I nodi da sciogliere
La soluzione dei problemi senesi non spetta più all’imprenditore romano. La palla è in mano alla Fondazione. La Borsa, come detto, ha salutato positivamente l’esordio alla guida di Viola, ma in Piazza del Campo i problemi restano. La Banca deve restituire 1,9 miliardi di Tremonti Bond. Per farlo nel 2011 ha realizzato un aumento di capitale da oltre 2 miliardi. L’operazione però non si è completata perché contemporaneamente è intervenuta l’Eba, l’Autorità europea di settore, chiedendo un buffer, un cuscinetto «temporaneo» di capitale. Quando l’emergenza finirà, il Monte libererà il capitale e restituirà i bond governativi, sui quali continua a pagare interessi.

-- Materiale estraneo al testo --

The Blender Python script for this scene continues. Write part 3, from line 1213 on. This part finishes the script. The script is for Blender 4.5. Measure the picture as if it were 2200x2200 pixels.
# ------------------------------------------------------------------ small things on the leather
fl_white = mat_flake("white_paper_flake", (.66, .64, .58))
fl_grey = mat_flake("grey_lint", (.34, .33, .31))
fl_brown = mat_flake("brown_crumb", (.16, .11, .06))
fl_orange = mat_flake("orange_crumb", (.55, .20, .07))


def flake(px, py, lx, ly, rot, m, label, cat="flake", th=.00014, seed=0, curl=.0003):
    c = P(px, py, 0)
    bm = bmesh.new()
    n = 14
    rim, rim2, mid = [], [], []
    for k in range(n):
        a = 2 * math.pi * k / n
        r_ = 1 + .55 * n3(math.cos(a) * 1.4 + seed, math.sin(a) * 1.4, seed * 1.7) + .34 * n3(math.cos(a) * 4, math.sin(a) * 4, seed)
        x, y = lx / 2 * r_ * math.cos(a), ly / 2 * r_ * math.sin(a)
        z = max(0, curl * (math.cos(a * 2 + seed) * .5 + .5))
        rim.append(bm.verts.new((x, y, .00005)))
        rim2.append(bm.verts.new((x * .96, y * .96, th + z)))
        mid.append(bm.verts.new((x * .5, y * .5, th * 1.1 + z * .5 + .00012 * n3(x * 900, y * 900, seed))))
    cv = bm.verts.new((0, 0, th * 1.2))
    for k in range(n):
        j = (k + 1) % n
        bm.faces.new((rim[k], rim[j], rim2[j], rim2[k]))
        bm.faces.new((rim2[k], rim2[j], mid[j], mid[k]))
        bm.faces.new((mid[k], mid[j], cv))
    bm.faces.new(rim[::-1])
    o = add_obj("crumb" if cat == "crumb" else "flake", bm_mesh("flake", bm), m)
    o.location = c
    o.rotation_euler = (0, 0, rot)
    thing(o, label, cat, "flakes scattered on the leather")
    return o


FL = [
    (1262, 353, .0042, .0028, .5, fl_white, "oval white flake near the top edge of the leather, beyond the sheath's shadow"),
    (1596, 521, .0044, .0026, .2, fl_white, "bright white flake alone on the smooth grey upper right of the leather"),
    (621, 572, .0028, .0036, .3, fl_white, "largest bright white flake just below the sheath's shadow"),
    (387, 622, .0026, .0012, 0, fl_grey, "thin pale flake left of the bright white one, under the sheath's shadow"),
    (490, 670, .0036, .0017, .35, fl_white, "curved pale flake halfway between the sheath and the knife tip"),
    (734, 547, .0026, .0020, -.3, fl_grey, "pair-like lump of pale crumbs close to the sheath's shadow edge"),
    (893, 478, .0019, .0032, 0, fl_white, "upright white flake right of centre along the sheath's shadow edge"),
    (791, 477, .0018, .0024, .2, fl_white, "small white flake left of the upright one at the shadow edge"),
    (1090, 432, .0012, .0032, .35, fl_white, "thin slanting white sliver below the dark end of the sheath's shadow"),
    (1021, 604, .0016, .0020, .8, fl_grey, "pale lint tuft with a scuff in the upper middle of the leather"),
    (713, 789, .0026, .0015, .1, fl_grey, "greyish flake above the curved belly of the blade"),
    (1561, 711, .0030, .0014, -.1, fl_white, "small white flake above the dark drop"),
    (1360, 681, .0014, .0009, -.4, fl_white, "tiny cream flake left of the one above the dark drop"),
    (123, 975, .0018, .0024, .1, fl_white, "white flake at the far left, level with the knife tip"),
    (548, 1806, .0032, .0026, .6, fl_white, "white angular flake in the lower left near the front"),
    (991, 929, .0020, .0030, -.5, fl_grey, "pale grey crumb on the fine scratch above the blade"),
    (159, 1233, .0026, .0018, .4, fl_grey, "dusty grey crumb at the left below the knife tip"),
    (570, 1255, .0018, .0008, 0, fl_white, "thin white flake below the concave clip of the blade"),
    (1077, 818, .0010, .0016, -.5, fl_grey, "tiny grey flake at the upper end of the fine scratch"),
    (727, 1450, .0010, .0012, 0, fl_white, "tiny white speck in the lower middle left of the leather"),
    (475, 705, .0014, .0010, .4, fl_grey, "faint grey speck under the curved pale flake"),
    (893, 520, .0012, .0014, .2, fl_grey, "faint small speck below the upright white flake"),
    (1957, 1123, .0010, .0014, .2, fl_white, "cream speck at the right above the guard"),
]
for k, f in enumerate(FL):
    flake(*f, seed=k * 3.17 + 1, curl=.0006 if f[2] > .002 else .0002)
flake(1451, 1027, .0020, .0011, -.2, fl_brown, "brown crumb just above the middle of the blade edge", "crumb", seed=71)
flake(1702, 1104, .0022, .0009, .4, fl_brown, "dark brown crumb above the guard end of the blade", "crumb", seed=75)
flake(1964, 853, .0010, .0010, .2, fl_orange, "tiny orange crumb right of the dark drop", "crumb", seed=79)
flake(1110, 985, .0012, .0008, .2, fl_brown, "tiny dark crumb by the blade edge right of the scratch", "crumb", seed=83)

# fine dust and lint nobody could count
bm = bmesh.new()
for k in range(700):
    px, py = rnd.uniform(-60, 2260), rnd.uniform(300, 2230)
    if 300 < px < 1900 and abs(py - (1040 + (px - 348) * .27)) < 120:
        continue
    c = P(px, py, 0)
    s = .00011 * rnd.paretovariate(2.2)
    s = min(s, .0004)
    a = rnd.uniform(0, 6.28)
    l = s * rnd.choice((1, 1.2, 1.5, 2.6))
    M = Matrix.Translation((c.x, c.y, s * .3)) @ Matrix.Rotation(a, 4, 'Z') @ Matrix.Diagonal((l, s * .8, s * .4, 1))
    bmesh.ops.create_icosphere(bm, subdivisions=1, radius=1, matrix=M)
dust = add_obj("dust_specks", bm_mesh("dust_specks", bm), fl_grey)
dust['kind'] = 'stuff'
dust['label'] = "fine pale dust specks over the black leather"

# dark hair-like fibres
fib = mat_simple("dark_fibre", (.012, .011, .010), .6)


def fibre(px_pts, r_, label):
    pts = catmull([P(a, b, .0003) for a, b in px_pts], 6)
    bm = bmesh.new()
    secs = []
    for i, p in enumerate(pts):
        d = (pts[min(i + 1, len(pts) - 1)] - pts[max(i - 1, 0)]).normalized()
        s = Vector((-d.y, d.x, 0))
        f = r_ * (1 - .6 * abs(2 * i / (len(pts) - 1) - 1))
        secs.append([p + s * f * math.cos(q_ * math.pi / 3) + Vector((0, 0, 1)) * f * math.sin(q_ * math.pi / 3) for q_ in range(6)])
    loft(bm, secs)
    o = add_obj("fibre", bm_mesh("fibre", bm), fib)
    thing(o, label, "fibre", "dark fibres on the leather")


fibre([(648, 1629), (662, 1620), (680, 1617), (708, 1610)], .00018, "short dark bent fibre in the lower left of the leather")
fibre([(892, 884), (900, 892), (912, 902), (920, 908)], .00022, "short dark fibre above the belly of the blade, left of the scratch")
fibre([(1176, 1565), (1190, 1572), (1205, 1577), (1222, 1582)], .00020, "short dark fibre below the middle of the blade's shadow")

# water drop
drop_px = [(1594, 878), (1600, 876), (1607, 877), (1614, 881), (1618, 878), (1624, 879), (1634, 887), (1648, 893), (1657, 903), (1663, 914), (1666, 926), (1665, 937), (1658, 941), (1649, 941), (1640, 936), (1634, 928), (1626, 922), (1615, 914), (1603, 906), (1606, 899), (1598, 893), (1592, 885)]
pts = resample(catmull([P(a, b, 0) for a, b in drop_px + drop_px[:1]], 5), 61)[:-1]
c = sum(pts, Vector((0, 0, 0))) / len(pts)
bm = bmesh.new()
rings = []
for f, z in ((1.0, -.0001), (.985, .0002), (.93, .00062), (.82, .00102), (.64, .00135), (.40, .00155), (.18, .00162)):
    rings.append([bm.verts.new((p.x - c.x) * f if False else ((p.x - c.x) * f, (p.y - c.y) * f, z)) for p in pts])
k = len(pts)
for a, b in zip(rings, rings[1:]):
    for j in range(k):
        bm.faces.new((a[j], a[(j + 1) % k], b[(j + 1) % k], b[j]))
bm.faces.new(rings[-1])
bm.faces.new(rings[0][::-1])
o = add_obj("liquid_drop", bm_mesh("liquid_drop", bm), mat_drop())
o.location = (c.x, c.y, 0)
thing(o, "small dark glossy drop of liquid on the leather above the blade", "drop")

La Fondazione invece deve fare i conti con i covenant. Se il titolo in Borsa tiene sopra i 30 centesimi, la gestione dei covenant sarà più agevole, altrimenti la soluzione è facilmente prospettabile. Con una simile struttura proprietaria un nuovo aumento è altamente improbabile e fortemente non voluto. Così i creditori (Credit Suisse per 300 milioni e Mediobanca per 200, su tutti) escuteranno il pegno e diverranno azionisti. Nel frattempo, finita la crisi di liquidità grazie alla manovra espansiva della Bce, la banca prova a mettere a posto il bilancio con un po’ di carry trade.